### TASK INSTRUCTIONS
Extract every line of the material that holds the string "scene".

### AVAILABLE DATA

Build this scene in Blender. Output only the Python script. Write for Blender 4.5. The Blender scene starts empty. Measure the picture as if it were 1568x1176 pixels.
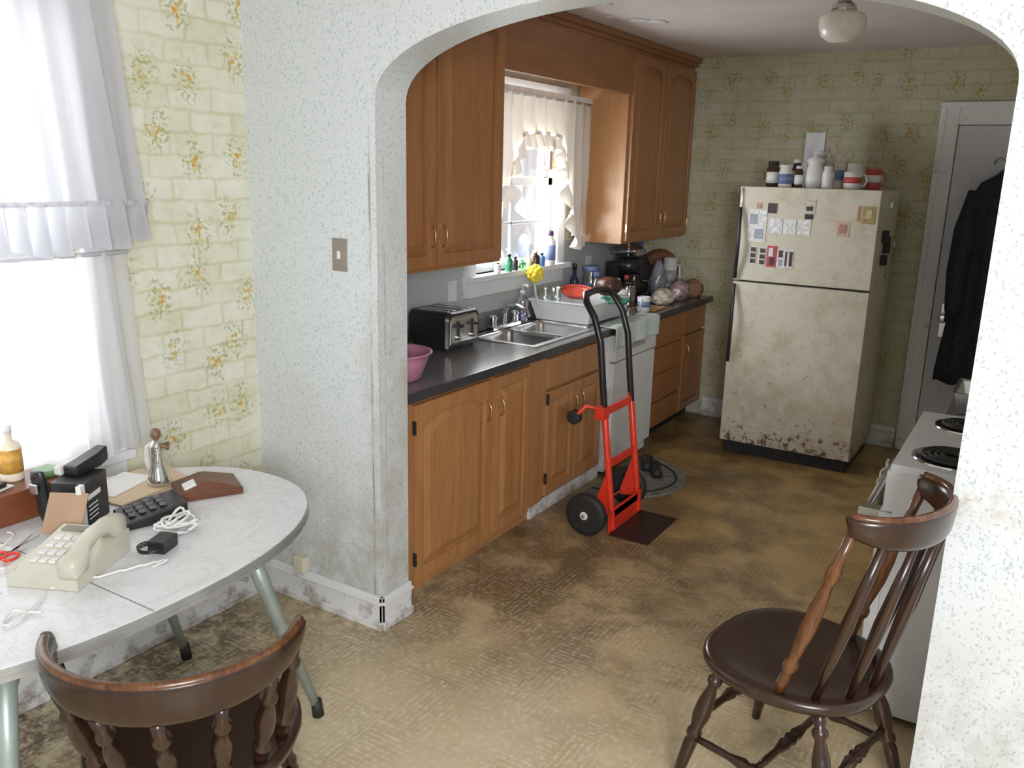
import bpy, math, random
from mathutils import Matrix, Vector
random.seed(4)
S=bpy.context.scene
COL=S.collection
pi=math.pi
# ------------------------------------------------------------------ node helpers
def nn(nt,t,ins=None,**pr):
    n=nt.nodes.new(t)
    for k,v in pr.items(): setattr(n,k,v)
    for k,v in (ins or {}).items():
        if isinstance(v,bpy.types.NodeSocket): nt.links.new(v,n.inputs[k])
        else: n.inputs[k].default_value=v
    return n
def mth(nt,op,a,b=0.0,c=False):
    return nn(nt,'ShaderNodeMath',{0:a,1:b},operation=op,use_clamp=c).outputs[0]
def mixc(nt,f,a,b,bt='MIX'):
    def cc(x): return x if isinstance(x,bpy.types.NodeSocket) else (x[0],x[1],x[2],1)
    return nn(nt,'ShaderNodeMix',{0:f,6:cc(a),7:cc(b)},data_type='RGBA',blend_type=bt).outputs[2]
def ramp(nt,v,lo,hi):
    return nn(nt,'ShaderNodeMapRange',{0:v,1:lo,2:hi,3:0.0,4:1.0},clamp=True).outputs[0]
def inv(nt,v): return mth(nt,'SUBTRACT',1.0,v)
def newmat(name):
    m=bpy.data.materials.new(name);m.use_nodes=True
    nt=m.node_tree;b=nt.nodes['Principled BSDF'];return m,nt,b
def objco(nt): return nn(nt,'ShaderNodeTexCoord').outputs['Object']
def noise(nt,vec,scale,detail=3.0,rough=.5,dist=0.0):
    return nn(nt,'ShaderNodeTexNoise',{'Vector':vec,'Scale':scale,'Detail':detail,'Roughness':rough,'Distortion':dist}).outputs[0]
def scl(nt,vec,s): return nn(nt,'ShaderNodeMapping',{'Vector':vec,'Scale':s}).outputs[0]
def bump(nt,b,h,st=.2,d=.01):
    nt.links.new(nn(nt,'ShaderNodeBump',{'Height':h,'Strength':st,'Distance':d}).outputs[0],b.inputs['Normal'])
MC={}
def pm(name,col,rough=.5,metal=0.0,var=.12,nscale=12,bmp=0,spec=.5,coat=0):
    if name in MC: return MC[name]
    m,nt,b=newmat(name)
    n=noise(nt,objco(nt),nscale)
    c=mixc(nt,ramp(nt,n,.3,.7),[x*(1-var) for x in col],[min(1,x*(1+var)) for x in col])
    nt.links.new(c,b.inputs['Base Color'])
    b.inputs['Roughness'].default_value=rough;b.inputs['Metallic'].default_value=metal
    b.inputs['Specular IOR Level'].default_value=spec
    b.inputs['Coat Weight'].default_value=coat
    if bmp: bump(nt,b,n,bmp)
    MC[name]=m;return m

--

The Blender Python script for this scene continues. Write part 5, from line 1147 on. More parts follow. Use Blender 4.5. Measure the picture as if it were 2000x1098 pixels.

### SOLUTION TO THE PROBLEM
Build this scene in Blender. Output only the Python script. Write for Blender 4.5. The Blender scene starts empty. Measure the picture as if it were 1568x1176 pixels.
S=bpy.context.scene
The Blender Python script for this scene continues. Write part 5, from line 1147 on. More parts follow. Use Blender 4.5. Measure the picture as if it were 2000x1098 pixels.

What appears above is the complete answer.